We are thrilled to share the progress made at the Barcelona Supercomputing Center (BSC) on developing a comprehensive Digital Twin system for steel reheating furnaces, as part of the TWINGHY Project — a collaborative effort with Celsa Group, RWTH Aachen University, Swerim, and other European partners.

Steel reheating furnaces present a fascinating engineering challenge. These massive industrial assets must precisely heat billets to temperatures exceeding 1200°C while simultaneously optimizing energy consumption, maintaining temperature uniformity across eight heating zones, meeting production throughput requirements, and reducing carbon emissions. To address this, our work proposes a new strategy that brings together artificial intelligence and physics-based modelling through a novel physics-informed neural network architecture that respects the fundamental thermodynamics of furnace operation.

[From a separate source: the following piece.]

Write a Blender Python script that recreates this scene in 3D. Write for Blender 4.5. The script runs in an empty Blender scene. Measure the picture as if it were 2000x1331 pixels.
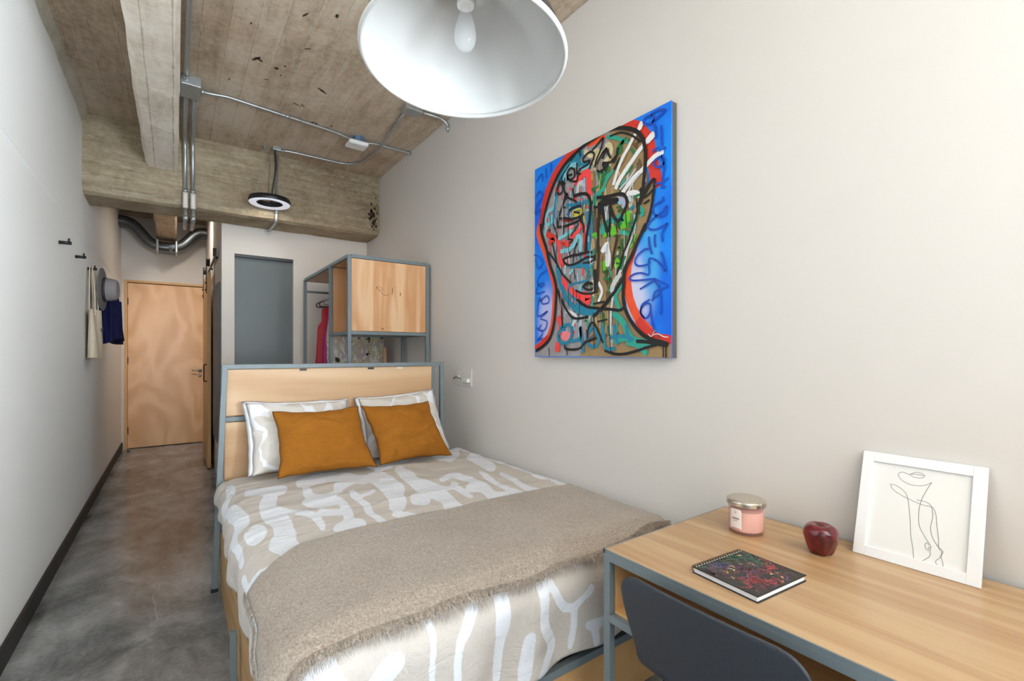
import bpy, bmesh, math, random
from mathutils import Vector, Matrix, noise

# ---------------------------------------------------------------- camera, world, lights, exposure
scene = bpy.context.scene
C = scene.collection
CAM_H = 1.30
YAW = math.atan2(659.0, 915.0)
cam_data = bpy.data.cameras.new('camera')
cam = bpy.data.objects.new('camera', cam_data)
C.objects.link(cam)
cam.location = (0, 0, CAM_H)
cam.rotation_euler = (math.pi/2, 0, -YAW)
cam_data.sensor_width = 36.0
cam_data.lens = 36.0*915.0/2000.0
cam_data.shift_x = 0.0
cam_data.shift_y = (690.0-665.5)/2000.0
cam_data.clip_start = 0.02
cam_data.clip_end = 60
scene.camera = cam

world = bpy.data.worlds.new('daylight')
scene.world = world
world.use_nodes = True
bg = world.node_tree.nodes['Background']
bg.inputs['Color'].default_value = (0.80, 0.90, 1.0, 1)
bg.inputs['Strength'].default_value = 1.2

def area(name, loc, rot, sx, sy, power, col):
    d = bpy.data.lights.new(name, 'AREA')
    d.shape = 'RECTANGLE'; d.size = sx; d.size_y = sy; d.energy = power; d.color = col
    o = bpy.data.objects.new(name, d); C.objects.link(o)
    o.location = loc; o.rotation_euler = rot
    return o
# daylight coming in through the tall window behind the camera
WIN = (0.10, 1.72, 0.10, 3.05)
ADDED_WIN = (-3.5, -1.5, 0.25, 2.95)  # side window added out of view to carry light to the left wall
LC = (0.80, 0.92, 1.02)
area('window_daylight', (1.15, -3.50, 1.35), (math.radians(90+10), 0, math.radians(12)), 1.0, 2.2, 30, LC)
area('added_side_daylight', (1.86, (ADDED_WIN[0]+ADDED_WIN[1])/2, 1.35), (math.radians(90+15), 0, math.radians(90)), 1.9, 2.2, 720, LC)  # fill coming through the added side window

scene.view_settings.view_transform = 'Standard'
scene.view_settings.look = 'None'
scene.view_settings.gamma = 1.0
scene.view_settings.use_curve_mapping = False
scene.view_settings.exposure = 0.88

# ---------------------------------------------------------------- helpers
PI = math.pi
def lin(r, g, b):
    f = lambda c: (c/255.0/12.92) if c/255.0 <= 0.04045 else ((c/255.0+0.055)/1.055)**2.4
    return (f(r), f(g), f(b), 1.0)

class N:
    """tiny node-tree builder"""
    def __init__(s, name, rough=0.5, metal=0.0, col=None, spec=None):
        s.m = bpy.data.materials.new(name); s.m.use_nodes = True
        s.t = s.m.node_tree; s.b = s.t.nodes['Principled BSDF']
        s.b.inputs['Roughness'].default_value = rough
        s.b.inputs['Metallic'].default_value = metal
        if col: s.b.inputs['Base Color'].default_value = col
        if spec is not None: s.b.inputs['Specular IOR Level'].default_value = spec
    def n(s, kind, **kw):
        o = s.t.nodes.new(kind)
        for k, v in kw.items():
            setattr(o, k, v)
        return o
    def l(s, a, b): s.t.links.new(a, b)
    def val(s, x, inp):
        if hasattr(x, 'links'): s.l(x, inp)
        else: inp.default_value = x
    def math(s, op, a, b=0.0, c=0.0, clamp=False):
        o = s.n('ShaderNodeMath', operation=op, use_clamp=clamp)
        s.val(a, o.inputs[0]); s.val(b, o.inputs[1])
        if op in ('MULTIPLY_ADD', 'SMOOTH_MIN', 'COMPARE'): s.val(c, o.inputs[2])
        return o.outputs[0]
    def co(s, kind='Object'):
        return s.n('ShaderNodeTexCoord').outputs[kind]
    def mapping(s, scale, loc=(0,0,0), rot=(0,0,0), src=None):
        o = s.n('ShaderNodeMapping')
        o.inputs['Scale'].default_value = scale; o.inputs['Location'].default_value = loc; o.inputs['Rotation'].default_value = rot
        s.l(src if src else s.co(), o.inputs['Vector'])
        return o.outputs[0]
    def noise(s, vec, scale=5, detail=4, rough=0.5, dist=0.0):
        o = s.n('ShaderNodeTexNoise')
        s.l(vec, o.inputs['Vector'])
        o.inputs['Scale'].default_value = scale; o.inputs['Detail'].default_value = detail
        o.inputs['Roughness'].default_value = rough; o.inputs['Distortion'].default_value = dist
        return o.outputs['Fac']
    def ramp(s, f, stops, interp='LINEAR'):
        o = s.n('ShaderNodeValToRGB'); o.color_ramp.interpolation = interp
        e = o.color_ramp.elements
        while len(e) < len(stops): e.new(0.5)
        for q, (p, c) in zip(e, stops):
            q.position = p; q.color = c if len(c) == 4 else (*c, 1)
        s.l(f, o.inputs[0]); return o.outputs[0]
    def mr(s, f, a, b, c=0.0, d=1.0, smooth=False):
        o = s.n('ShaderNodeMapRange')
        if smooth: o.interpolation_type = 'SMOOTHSTEP'
        s.l(f, o.inputs[0])
        for i, v in enumerate((a, b, c, d)): o.inputs[i+1].default_value = v
        return o.outputs[0]
    def mix(s, f, a, b, mode='MIX'):
        o = s.n('ShaderNodeMix', data_type='RGBA', blend_type=mode)
        s.val(f, o.inputs[0]); s.val(a, o.inputs[6]); s.val(b, o.inputs[7])
        return o.outputs[2]
    def bump(s, h, strength=0.3, dist=0.01, normal=None):
        o = s.n('ShaderNodeBump'); o.inputs['Strength'].default_value = strength; o.inputs['Distance'].default_value = dist
        s.l(h, o.inputs['Height'])
        if normal: s.l(normal, o.inputs['Normal'])
        s.l(o.outputs[0], s.b.inputs['Normal']); return o.outputs[0]
    def color(s, c): s.val(c, s.b.inputs['Base Color'])
    def roughness(s, c): s.val(c, s.b.inputs['Roughness'])

def plain(name, col, rough=0.5, metal=0.0, nz=0.0, spec=None, bump=0.0, bscale=60):
    k = N(name, rough, metal, col, spec)
    f = k.noise(k.co(), bscale, 3)
    if nz:
        k.color(k.mix(f, tuple(c*(1-nz) for c in col[:3])+(1,), tuple(min(1, c*(1+nz)) for c in col[:3])+(1,)))
    if bump: k.bump(f, bump, 0.004)
    return k.m

def m_wall(name, col):
    k = N(name, 0.75, 0, col, 0.3)
    big = k.noise(k.co(), 1.3, 3); k.color(k.mix(big, tuple(c*0.975 for c in col[:3])+(1,), col))
    fine = k.noise(k.co(), 90, 3)
    soft = k.noise(k.co(), 3.0, 2)
    k.bump(k.math('ADD', k.math('MULTIPLY', fine, 0.12), soft), 0.18, 0.01)
    return k.m

def m_concrete(name, axis=0, width=0.125, dark=(158,138,116), mid=(182,163,141), light=(204,188,168), stain=0.5):
    k = N(name, 0.85, 0, None, 0.25)
    p = k.co()
    sep = k.n('ShaderNodeSeparateXYZ'); k.l(p, sep.inputs[0])
    c = sep.outputs[axis]
    wob = k.noise(p, 3.5, 3)
    c2 = k.math('ADD', k.math('DIVIDE', c, width), k.math('MULTIPLY', wob, 0.12))
    cell = k.math('FLOOR', c2)
    fr = k.math('FRACT', c2)
    wn = k.n('ShaderNodeTexWhiteNoise', noise_dimensions='1D'); k.l(cell, wn.inputs['W'])
    edge = k.math('MINIMUM', fr, k.math('SUBTRACT', 1.0, fr))
    sc = [1.0, 1.0, 1.0]
    for i in range(3): sc[i] = 6.0 if i == axis else 1.0
    if axis == 2: sc = [1.2, 1.2, 14.0]
    stre = k.noise(k.mapping(tuple(sc)), 2.2, 8, 0.68, 0.4)
    blot = k.noise(k.mapping((1,1,1), (3.1, 7.7, 1.9)), 1.6, 9, 0.66, 0.6)
    fine = k.noise(p, 26, 8, 0.75)
    f = k.math('ADD', k.math('MULTIPLY', stre, 0.34), k.math('MULTIPLY', blot, 0.40))
    f = k.math('ADD', f, k.math('MULTIPLY', wn.outputs[0], 0.05))
    f = k.math('ADD', f, k.math('MULTIPLY', fine, 0.30))
    base = k.ramp(k.mr(f, 0.33, 0.70), [(0.0, lin(*[c_*0.78 for c_ in dark])), (0.28, lin(*dark)), (0.52, lin(*mid)), (0.8, lin(*light)), (1.0, lin(196,184,166))])
    # warm rusty tint patches
    rust = k.mr(k.noise(k.mapping((1,1,1), (11, 2, 5)), 2.3, 6, 0.6), 0.55, 0.72, 0, 0.55)
    base = k.mix(rust, base, k.mix(0.5, base, lin(160,118,82)))
    # seams between boards: broken pale grout and thin dark lines
    brk = k.noise(k.mapping((1,1,1), (5, 5, 5)), 9, 5, 0.7)
    seam = k.math('MULTIPLY', k.mr(edge, 0.0, 0.085, 1.0, 0.0, True), k.mr(brk, 0.47, 0.58, 0.0, 1.0))
    base = k.mix(k.math('MULTIPLY', seam, 0.8), base, lin(205,192,172))
    dline = k.math('MULTIPLY', k.mr(edge, 0.0, 0.024, 1.0, 0.0), 0.5)
    base = k.mix(dline, base, lin(92,76,60))
    # pits
    vor = k.n('ShaderNodeTexVoronoi'); k.l(p, vor.inputs['Vector']); vor.inputs['Scale'].default_value = 7.0
    pit = k.math('MULTIPLY', k.mr(vor.outputs['Distance'], 0.0, 0.09, 1.0, 0.0), k.mr(brk, 0.6, 0.66))
    base = k.mix(k.math('MULTIPLY', pit, stain), base, lin(52,38,28))
    k.color(base)
    h = k.math('ADD', k.math('MULTIPLY', fine, 0.5), k.math('MULTIPLY', seam, 0.4))
    h = k.math('SUBTRACT', h, pit)
    h = k.math('ADD', h, k.math('MULTIPLY', wn.outputs[0], 0.35))
    k.bump(h, 0.55, 0.012)
    return k.m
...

Rather than treating the furnace as a black box, we designed a staged model that follows the actual gas flow through the system, cascading predictions from soaking zones through heating zones to pre-heating zones. The model employs multi-scale temporal encoding using dilated convolutional networks combined with attention mechanisms, allowing it to capture both the rapid switching patterns of burners and the slow thermal dynamics of the refractory mass. We also implemented separate heating and cooling pathways with learned thermal inertia, ensuring that predictions remain within physically realistic bounds — after all, the furnace simply cannot change temperature faster than thermodynamics allows.

All of these capabilities come together in an interactive web-based dashboard that provides plant operators with real-time energy balance visualization, interactive burner schedule optimization, temperature prediction and monitoring, and configurable analysis tools. The interface transforms complex AI outputs into actionable insights that operators can trust and understand.